Nesse cenário, os padrões utilizados para criar esses algoritmos podem conter conteúdo discriminatório — desde recusar mulheres ou filiados a sindicatos até demitir pessoas idosas ou com saúde fragilizada.

Levanta-se, então, o questionamento: como auditar e impedir o comportamento predatório de empresas que utilizam essa tecnologia?

O art. 20 da Lei Geral de Proteção de Dados (LGPD) assegura ao titular o direito de solicitar a revisão de decisões tomadas exclusivamente com base em tratamento automatizado de dados pessoais, o que inclui critérios que definam perfis pessoais ou profissionais. Essa legislação, inspirada em normas europeias, garante que o trabalhador possa ter acesso aos parâmetros aplicados em decisões que o afetem diretamente.

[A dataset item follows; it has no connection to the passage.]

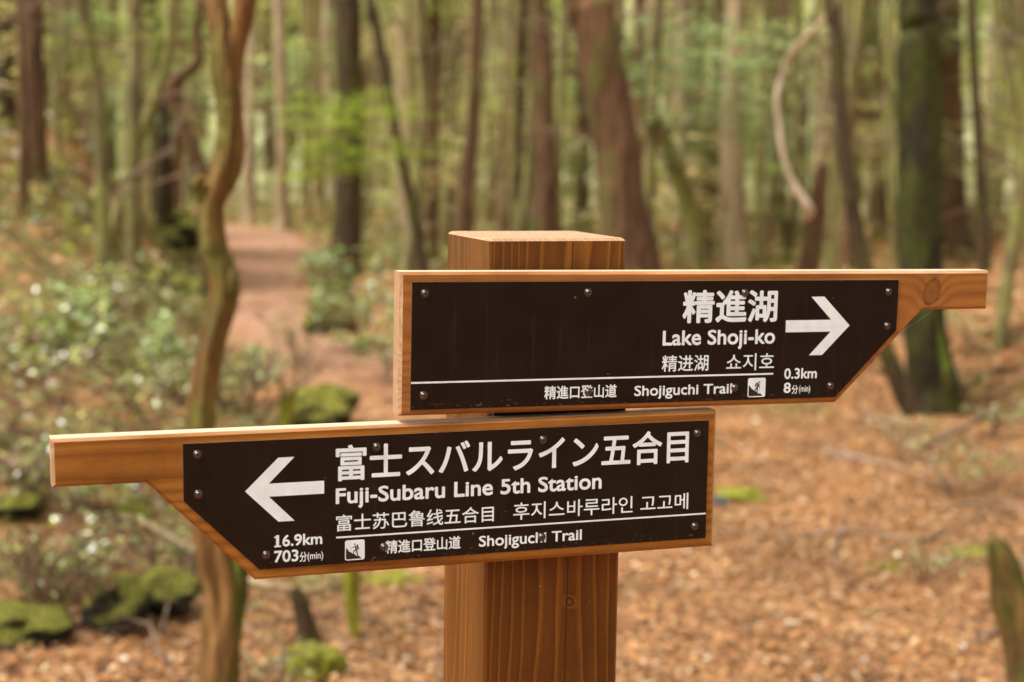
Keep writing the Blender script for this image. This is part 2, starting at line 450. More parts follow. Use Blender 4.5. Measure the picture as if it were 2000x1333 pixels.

Como bem lembrou o Dr. João Guilherme, esta será uma das grandes discussões do século nas relações de trabalho: a proteção do empregado diante de potenciais desigualdades, discriminações e descumprimentos normativos decorrentes de algoritmos programados para esses fins.

Conforme enfatizado pelo professor espanhol Antonio Baylos: “A negociação coletiva deve ser o espaço para desmantelar a opacidade destas tecnologias. Não podemos permitir que grandes empresas tecnológicas imponham as suas regras nas sombras”.

Esse debate é de suma importância para que a sociedade civil permaneça alerta e preparada para a defesa de seus direitos. A análise do trabalho não pode se restringir apenas a fatos objetivos, sem antes compreender a origem e a lógica embutida nesses processos automatizados.

É fundamental que associações e entidades civis contem com equipes técnicas preparadas para investigar se as decisões “lógicas” das IAs estão alinhadas às legislações vigentes e se não promovem privilégios ou discriminações contra determinados grupos.

Reconhecemos, é claro, as vantagens e os avanços que a inteligência artificial proporciona. Porém, é essencial adotar um olhar crítico, para que essa inovação beneficie a sociedade como um todo — em vez de criar privilégios para alguns ou impor padrões comportamentais únicos.